We’re surrogate mothers, if you’ll excuse the comparison (frankly, you don’t have much of a choice.)  Our progeny grow inside us, then after birthing them we’re often forced to forget about them altogether.  We move on, stony-faced, like ships in the night, with a trail of illegitimate stories behind us.  Stories which we lost, due to rejection, malfunction, having to sign them over or suddenly realising that the BBC will never buy a series about mechanical microscopic badgers inside Christ’s left nostril.

This is all yet another reason why writing’s a properly mad job.  We build mighty towers of narrative with the utmost love and care, only to tear them down and build brand new ones.  We love them, but can’t afford to love them too much.  How do you do that?  Many will fail: they’ll never acknowledge the flaws in their offspring.  They’ll never move on.

The need to love and leave our work also exists at an atomic level, right down to lines of dialogue, plot points, our turns of phrase.  Ever heard of the expression “Kill your babies”?  In case you didn’t know, it means your favourite bits of business are often royally screwing the project as a whole.  As you hack them out, you’ll feel like you’re hacking out your own heart, but then you’ll stand back and see how much better the big picture looks.

Love your babies, kill your babies.  Again and again, over and over.  The writer’s eternal contradiction.

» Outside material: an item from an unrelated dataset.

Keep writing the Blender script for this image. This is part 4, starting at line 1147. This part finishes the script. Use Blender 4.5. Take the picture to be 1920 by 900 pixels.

Exhibit Q in the cosmic court case which seeks to prove we’re all insane.

Of course, the way we cope lies in the cracks between love and loss.  Because our favourite brainspawn will inevitably return in future work.  We’ll write them again and again until they fit, like children repeatedly jamming jigsaw pieces against various puzzle-gaps.

And one day, one glorious day, they will fit. 

Oh yes, one day our babies will be reborn.

Because we never really stopped loving them.